<<<<
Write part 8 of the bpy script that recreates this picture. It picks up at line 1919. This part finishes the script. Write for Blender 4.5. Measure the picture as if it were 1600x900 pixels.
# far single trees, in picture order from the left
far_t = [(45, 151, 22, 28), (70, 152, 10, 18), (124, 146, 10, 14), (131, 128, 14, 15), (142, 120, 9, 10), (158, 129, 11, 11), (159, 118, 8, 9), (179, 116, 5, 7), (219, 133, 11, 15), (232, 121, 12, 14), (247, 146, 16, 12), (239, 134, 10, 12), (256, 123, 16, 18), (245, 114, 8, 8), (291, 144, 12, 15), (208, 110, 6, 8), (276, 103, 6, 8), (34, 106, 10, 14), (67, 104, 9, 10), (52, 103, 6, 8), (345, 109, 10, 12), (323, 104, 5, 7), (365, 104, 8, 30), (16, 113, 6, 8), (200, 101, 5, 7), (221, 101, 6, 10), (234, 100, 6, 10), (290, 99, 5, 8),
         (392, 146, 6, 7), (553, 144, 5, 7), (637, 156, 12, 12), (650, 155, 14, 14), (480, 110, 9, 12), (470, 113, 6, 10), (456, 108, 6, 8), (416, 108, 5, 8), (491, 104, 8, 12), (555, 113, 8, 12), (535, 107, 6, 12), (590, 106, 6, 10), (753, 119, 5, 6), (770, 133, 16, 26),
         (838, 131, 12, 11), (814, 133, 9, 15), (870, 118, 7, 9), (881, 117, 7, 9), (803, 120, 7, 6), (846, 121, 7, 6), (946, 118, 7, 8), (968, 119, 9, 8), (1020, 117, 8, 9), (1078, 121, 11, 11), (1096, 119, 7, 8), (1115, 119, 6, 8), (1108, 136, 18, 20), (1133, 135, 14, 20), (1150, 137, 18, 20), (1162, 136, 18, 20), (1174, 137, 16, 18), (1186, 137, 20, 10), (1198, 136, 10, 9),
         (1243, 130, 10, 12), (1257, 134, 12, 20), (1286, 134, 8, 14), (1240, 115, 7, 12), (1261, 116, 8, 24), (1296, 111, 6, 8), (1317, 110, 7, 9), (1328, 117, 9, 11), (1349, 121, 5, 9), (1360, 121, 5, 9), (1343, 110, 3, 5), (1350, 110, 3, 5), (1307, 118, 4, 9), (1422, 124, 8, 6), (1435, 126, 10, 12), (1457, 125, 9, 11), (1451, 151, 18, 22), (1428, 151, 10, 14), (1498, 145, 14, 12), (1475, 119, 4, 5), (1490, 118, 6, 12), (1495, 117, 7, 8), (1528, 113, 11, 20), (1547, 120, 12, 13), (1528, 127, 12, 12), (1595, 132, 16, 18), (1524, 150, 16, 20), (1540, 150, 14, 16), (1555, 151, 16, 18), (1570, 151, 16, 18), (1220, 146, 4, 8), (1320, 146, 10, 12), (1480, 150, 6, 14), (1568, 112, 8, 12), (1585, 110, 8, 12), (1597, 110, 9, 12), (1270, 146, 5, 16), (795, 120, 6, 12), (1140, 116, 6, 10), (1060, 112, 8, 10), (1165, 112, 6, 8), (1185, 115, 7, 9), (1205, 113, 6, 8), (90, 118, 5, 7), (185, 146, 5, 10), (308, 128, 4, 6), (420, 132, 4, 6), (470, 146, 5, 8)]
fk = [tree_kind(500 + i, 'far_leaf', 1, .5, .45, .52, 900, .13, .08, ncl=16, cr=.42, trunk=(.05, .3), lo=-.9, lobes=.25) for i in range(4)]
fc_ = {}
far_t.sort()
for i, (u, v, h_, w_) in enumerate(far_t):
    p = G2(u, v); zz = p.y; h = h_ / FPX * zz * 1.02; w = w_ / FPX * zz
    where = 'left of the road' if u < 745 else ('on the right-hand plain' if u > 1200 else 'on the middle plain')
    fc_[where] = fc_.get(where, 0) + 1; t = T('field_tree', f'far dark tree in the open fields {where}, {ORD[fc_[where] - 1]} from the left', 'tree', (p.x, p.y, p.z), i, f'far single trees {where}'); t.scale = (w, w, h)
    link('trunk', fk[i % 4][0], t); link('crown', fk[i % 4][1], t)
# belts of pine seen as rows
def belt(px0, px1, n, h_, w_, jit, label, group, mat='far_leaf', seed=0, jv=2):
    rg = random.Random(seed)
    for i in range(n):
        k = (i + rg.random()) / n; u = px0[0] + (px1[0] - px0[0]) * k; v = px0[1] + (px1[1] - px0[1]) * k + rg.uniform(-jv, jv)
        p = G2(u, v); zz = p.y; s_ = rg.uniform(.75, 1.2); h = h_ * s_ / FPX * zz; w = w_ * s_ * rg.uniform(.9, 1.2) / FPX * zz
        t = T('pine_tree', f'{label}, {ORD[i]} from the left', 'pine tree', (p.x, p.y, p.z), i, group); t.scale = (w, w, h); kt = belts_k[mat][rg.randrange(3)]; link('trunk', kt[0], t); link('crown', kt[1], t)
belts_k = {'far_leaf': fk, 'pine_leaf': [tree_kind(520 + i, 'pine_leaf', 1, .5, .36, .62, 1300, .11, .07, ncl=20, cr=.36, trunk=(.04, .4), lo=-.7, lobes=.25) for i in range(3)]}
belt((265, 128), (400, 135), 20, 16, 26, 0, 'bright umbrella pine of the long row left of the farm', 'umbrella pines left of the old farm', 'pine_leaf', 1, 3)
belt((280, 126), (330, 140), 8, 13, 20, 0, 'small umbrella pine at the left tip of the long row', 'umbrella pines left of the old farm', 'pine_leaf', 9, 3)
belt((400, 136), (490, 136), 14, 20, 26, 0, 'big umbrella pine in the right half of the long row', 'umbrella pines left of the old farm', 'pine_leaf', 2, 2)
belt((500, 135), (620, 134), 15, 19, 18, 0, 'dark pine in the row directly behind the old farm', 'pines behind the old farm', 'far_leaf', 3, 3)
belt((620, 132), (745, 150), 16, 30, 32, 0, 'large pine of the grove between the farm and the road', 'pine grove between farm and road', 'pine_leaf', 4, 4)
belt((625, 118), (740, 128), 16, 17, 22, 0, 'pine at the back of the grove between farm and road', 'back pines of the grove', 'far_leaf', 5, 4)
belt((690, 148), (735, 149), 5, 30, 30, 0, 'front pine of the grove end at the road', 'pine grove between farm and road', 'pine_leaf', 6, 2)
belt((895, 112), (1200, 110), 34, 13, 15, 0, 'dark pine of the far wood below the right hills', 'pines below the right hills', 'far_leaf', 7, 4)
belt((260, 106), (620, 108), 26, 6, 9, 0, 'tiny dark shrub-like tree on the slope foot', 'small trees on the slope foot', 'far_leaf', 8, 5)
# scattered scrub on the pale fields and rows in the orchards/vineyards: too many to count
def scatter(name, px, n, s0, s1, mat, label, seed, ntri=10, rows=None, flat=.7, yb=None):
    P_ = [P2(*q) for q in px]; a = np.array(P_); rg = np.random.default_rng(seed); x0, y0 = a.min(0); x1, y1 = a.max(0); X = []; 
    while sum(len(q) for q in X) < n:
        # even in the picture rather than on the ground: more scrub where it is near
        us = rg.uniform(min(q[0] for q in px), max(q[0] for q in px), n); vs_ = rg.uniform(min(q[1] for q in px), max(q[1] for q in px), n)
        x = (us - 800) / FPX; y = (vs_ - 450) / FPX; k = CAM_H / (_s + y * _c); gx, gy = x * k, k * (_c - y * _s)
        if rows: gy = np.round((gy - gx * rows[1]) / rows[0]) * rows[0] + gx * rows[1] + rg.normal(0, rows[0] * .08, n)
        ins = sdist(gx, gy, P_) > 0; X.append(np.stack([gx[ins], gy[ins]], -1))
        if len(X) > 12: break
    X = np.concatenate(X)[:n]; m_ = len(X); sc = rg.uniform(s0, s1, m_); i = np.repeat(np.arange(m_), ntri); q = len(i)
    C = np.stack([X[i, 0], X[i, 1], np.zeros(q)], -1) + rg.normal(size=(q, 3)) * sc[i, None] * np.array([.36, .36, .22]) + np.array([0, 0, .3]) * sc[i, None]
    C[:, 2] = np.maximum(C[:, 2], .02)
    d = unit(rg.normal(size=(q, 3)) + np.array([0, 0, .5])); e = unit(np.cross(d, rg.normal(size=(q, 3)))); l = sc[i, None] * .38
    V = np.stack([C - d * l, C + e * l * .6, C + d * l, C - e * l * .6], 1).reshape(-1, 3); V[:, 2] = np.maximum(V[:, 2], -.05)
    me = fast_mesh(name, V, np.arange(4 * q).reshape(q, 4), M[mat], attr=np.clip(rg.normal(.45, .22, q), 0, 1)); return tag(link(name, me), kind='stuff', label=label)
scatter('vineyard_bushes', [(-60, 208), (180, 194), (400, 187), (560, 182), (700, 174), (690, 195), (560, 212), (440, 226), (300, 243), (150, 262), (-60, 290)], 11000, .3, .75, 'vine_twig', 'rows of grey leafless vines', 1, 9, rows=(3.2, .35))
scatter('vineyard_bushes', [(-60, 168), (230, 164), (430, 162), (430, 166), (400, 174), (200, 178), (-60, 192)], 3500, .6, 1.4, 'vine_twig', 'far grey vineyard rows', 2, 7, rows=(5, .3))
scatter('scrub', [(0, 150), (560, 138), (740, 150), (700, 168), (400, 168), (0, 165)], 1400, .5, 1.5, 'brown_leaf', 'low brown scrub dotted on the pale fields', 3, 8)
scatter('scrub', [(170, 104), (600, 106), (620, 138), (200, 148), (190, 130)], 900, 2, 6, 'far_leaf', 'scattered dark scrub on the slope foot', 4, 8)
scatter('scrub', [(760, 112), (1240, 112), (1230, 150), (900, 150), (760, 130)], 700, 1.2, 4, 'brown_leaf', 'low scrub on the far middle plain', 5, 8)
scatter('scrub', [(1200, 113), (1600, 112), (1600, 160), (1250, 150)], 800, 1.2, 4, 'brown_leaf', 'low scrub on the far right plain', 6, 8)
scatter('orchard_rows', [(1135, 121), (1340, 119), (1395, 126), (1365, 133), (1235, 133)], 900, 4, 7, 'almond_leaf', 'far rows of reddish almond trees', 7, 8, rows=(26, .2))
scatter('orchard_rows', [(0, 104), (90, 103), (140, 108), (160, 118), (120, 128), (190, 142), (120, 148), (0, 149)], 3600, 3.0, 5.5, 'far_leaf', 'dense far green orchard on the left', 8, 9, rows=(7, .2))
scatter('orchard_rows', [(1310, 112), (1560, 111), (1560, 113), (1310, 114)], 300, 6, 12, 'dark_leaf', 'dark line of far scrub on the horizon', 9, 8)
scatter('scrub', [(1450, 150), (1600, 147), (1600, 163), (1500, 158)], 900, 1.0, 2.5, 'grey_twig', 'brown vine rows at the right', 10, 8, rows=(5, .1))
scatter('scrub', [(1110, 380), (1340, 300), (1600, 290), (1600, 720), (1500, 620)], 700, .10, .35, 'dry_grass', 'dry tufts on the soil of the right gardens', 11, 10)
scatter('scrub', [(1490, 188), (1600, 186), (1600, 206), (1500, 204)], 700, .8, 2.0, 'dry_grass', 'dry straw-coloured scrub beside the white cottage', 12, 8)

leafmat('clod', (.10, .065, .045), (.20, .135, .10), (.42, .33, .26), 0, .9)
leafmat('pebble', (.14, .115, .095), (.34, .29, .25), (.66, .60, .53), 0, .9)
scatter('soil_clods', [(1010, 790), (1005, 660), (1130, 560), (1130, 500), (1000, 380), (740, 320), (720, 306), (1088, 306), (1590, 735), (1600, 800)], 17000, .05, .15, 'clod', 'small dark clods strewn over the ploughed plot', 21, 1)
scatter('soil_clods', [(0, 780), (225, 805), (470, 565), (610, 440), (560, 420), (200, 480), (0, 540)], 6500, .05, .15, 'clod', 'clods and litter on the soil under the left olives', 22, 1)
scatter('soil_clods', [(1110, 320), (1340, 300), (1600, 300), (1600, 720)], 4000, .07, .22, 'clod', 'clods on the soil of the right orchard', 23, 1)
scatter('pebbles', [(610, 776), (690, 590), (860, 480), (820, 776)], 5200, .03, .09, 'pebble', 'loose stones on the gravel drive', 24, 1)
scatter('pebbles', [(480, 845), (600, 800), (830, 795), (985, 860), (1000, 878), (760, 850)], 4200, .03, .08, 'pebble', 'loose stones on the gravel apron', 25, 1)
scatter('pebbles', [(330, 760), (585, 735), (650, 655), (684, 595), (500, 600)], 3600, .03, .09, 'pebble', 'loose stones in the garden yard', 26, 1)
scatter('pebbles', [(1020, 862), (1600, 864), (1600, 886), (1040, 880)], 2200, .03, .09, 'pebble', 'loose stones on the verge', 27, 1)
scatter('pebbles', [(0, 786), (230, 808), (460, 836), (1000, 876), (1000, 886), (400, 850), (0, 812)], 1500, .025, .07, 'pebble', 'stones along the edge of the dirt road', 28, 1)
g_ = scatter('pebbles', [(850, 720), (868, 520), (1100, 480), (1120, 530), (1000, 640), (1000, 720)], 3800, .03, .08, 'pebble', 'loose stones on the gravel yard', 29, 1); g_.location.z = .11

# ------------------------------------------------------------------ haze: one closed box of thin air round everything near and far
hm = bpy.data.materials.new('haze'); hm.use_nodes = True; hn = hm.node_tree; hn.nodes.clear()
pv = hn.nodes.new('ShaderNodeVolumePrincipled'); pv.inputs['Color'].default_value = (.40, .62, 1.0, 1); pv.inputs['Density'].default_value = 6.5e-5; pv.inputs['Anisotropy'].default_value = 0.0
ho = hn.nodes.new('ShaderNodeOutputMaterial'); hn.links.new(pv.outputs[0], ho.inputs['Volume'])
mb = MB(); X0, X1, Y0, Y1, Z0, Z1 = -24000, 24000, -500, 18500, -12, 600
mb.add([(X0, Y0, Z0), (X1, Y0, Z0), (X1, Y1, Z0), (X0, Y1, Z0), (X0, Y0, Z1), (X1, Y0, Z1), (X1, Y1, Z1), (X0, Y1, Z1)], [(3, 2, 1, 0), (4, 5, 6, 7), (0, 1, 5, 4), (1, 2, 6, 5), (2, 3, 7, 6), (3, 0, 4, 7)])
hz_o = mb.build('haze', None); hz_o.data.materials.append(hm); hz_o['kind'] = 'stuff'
>>>>
▶ [EXERCISE DESCRIPTION]
Among the lines of the data above, determine how many contain the word "picture". Report the number alone.

▶ [SOLUTION]
3